• To do: Skip all pictures, then copy the lines from the start of the data through the line with "return Vector((x, -math.sqrt(max(r", keeping both ends.

------------------------------------------------

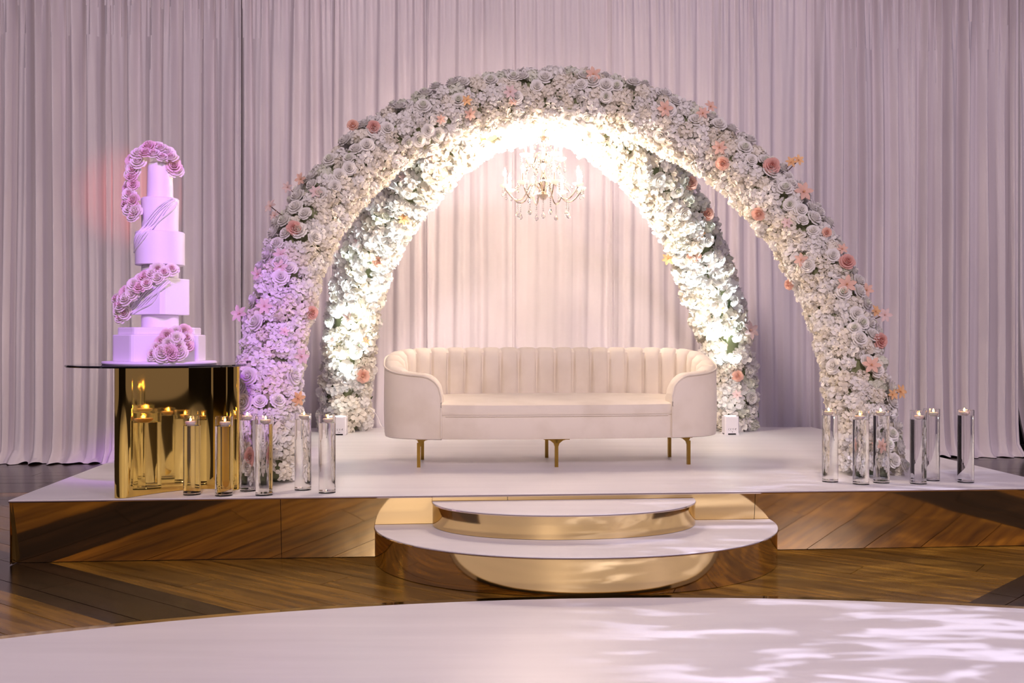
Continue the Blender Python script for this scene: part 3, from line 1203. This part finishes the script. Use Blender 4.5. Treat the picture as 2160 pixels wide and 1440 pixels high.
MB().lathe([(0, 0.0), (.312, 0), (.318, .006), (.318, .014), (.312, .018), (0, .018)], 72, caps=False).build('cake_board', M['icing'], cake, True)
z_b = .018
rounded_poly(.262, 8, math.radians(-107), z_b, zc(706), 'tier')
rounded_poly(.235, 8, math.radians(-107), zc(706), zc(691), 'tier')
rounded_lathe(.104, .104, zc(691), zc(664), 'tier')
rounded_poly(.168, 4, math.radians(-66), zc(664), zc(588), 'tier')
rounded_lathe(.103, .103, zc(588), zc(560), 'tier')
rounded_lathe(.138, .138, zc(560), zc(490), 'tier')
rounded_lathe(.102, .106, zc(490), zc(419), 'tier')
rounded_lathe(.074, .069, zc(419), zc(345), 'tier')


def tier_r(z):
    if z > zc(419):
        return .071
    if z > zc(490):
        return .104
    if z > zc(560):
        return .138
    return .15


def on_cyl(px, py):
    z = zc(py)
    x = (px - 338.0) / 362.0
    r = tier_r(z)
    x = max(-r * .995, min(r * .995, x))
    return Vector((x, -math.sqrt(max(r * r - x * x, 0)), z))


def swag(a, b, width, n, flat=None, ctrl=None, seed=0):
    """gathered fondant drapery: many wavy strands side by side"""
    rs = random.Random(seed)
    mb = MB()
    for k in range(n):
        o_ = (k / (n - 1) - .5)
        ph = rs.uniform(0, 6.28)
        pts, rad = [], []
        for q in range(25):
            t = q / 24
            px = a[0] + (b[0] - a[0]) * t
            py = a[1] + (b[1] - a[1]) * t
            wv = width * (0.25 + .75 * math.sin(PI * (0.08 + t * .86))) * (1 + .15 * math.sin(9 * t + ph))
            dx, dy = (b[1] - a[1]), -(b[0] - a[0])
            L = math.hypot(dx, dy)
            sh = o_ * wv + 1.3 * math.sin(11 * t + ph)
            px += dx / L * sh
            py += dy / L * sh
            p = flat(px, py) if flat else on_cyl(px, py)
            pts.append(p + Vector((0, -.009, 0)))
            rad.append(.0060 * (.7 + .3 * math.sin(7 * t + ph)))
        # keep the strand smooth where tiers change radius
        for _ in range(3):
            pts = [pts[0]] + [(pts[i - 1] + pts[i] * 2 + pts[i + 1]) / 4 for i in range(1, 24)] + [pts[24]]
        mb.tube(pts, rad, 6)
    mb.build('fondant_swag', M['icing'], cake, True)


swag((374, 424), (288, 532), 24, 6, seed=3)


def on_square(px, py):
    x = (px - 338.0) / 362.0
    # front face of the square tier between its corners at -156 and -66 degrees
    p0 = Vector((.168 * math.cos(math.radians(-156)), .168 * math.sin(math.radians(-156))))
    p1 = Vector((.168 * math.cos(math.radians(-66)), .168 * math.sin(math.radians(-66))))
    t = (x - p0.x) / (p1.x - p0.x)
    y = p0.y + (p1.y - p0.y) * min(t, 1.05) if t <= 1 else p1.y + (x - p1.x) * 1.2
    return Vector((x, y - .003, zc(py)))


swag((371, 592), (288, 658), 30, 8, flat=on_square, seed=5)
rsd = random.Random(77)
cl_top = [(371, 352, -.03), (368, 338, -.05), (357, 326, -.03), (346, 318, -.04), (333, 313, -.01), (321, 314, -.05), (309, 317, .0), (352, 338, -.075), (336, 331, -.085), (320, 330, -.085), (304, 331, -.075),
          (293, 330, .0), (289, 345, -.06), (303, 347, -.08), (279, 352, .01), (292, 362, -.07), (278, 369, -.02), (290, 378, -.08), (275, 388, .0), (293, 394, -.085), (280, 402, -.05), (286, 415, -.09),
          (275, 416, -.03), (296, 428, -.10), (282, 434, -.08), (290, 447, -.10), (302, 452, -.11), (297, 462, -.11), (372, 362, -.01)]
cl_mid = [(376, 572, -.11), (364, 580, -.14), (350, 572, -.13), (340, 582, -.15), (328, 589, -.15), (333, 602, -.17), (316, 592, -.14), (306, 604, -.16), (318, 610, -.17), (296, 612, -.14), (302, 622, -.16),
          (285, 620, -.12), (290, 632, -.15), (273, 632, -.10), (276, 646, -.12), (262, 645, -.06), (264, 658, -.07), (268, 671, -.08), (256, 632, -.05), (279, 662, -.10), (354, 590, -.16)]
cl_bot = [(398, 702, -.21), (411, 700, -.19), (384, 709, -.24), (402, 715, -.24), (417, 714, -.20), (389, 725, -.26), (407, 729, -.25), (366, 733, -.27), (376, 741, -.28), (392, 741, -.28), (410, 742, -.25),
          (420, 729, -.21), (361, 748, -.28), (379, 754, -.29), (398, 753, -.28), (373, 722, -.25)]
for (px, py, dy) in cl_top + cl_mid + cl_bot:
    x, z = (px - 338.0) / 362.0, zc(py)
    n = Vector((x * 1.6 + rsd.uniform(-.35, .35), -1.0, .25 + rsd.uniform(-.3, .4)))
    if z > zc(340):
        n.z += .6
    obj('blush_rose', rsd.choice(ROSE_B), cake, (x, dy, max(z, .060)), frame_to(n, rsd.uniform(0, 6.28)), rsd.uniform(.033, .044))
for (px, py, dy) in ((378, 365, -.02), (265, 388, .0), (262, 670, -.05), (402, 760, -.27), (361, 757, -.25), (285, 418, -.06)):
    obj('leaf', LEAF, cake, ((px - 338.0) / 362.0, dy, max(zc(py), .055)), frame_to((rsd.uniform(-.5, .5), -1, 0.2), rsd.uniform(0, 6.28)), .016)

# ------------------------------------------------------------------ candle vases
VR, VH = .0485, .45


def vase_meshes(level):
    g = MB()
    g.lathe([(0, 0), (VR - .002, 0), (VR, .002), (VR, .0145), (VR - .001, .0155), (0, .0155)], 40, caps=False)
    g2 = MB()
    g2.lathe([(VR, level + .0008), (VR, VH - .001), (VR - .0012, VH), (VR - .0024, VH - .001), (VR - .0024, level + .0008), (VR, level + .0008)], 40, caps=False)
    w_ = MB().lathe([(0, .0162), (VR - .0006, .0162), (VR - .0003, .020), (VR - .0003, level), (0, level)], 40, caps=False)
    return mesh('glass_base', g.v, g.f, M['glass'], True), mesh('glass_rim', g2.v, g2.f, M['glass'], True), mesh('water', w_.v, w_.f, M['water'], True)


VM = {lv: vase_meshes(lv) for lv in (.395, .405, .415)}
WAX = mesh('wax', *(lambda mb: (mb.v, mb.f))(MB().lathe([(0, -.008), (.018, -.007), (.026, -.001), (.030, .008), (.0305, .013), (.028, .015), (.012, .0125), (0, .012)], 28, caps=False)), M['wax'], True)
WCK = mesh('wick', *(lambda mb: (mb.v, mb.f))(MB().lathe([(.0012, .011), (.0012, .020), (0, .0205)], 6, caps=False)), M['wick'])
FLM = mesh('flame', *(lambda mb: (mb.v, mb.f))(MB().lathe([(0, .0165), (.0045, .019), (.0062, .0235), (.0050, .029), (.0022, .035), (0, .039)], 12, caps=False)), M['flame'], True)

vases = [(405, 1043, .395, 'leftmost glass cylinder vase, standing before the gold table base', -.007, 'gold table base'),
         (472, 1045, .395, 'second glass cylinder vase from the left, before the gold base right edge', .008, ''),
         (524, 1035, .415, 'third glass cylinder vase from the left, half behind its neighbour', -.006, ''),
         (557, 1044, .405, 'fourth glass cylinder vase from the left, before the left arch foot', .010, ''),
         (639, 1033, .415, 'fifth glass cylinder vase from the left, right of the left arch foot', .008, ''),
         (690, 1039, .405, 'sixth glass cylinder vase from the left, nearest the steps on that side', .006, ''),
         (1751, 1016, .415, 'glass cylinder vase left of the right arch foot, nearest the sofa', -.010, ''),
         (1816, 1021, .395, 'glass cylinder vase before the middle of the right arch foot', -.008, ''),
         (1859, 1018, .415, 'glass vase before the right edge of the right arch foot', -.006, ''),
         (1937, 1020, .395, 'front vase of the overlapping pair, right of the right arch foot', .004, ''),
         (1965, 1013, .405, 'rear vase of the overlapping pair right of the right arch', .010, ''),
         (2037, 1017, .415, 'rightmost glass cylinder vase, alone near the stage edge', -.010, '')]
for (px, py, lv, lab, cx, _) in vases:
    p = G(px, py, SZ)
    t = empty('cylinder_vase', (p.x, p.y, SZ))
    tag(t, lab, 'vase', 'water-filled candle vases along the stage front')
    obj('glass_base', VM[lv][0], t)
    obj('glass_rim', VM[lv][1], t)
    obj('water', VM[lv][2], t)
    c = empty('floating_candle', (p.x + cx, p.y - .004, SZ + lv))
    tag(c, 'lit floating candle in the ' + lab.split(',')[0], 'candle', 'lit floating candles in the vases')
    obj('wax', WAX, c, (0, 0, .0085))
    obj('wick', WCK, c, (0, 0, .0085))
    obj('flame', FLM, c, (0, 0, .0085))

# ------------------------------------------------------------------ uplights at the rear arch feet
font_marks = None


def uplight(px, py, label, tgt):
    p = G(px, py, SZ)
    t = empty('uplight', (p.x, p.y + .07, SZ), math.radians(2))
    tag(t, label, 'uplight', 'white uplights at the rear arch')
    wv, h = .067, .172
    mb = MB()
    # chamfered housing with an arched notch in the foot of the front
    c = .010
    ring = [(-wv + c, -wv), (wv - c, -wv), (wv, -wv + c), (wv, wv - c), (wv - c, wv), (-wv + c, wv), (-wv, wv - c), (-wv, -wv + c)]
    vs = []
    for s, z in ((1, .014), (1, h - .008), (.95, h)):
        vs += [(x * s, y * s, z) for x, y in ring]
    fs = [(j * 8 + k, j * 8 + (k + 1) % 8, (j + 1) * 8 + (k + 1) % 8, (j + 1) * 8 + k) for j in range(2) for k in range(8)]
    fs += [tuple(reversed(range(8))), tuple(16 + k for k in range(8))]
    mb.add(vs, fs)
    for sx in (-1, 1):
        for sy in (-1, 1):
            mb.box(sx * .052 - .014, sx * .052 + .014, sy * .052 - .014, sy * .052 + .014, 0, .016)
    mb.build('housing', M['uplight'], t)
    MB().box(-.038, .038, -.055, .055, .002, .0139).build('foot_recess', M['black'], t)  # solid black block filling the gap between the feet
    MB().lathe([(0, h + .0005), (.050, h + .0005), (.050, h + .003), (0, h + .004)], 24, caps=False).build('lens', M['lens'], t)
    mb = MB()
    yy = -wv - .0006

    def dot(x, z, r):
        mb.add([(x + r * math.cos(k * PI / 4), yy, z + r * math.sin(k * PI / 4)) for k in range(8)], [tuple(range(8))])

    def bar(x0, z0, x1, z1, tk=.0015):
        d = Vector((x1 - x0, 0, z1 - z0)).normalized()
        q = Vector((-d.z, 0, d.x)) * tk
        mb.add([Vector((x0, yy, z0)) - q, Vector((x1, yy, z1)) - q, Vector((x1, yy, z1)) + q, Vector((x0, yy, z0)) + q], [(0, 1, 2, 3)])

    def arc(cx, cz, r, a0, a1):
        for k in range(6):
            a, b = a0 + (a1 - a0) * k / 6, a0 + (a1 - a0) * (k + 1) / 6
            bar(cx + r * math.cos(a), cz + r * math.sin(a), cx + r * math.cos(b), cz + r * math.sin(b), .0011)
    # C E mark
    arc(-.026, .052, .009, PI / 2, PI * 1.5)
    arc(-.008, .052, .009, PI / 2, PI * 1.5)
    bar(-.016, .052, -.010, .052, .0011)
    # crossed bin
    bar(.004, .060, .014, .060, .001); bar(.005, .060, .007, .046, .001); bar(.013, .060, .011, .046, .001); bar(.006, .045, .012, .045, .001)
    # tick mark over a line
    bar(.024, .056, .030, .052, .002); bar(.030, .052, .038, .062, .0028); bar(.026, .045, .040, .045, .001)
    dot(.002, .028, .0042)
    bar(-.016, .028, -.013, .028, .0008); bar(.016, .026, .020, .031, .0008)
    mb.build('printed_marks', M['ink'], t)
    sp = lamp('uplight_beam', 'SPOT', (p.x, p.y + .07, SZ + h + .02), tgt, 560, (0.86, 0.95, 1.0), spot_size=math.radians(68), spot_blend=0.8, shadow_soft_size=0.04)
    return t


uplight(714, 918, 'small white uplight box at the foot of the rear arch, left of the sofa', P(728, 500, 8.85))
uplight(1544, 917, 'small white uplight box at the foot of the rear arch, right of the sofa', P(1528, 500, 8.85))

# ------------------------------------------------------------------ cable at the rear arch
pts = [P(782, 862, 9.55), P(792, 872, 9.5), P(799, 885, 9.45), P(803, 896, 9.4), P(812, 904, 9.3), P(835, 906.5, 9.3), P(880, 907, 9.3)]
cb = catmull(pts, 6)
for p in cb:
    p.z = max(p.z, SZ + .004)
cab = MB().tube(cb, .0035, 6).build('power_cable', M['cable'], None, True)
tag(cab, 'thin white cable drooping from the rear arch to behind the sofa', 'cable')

------------------------------------------------

• Solution to this task:
Continue the Blender Python script for this scene: part 3, from line 1203. This part finishes the script. Use Blender 4.5. Treat the picture as 2160 pixels wide and 1440 pixels high.
MB().lathe([(0, 0.0), (.312, 0), (.318, .006), (.318, .014), (.312, .018), (0, .018)], 72, caps=False).build('cake_board', M['icing'], cake, True)
z_b = .018
rounded_poly(.262, 8, math.radians(-107), z_b, zc(706), 'tier')
rounded_poly(.235, 8, math.radians(-107), zc(706), zc(691), 'tier')
rounded_lathe(.104, .104, zc(691), zc(664), 'tier')
rounded_poly(.168, 4, math.radians(-66), zc(664), zc(588), 'tier')
rounded_lathe(.103, .103, zc(588), zc(560), 'tier')
rounded_lathe(.138, .138, zc(560), zc(490), 'tier')
rounded_lathe(.102, .106, zc(490), zc(419), 'tier')
rounded_lathe(.074, .069, zc(419), zc(345), 'tier')


def tier_r(z):
    if z > zc(419):
        return .071
    if z > zc(490):
        return .104
    if z > zc(560):
        return .138
    return .15


def on_cyl(px, py):
    z = zc(py)
    x = (px - 338.0) / 362.0
    r = tier_r(z)
    x = max(-r * .995, min(r * .995, x))
    return Vector((x, -math.sqrt(max(r * r - x * x, 0)), z))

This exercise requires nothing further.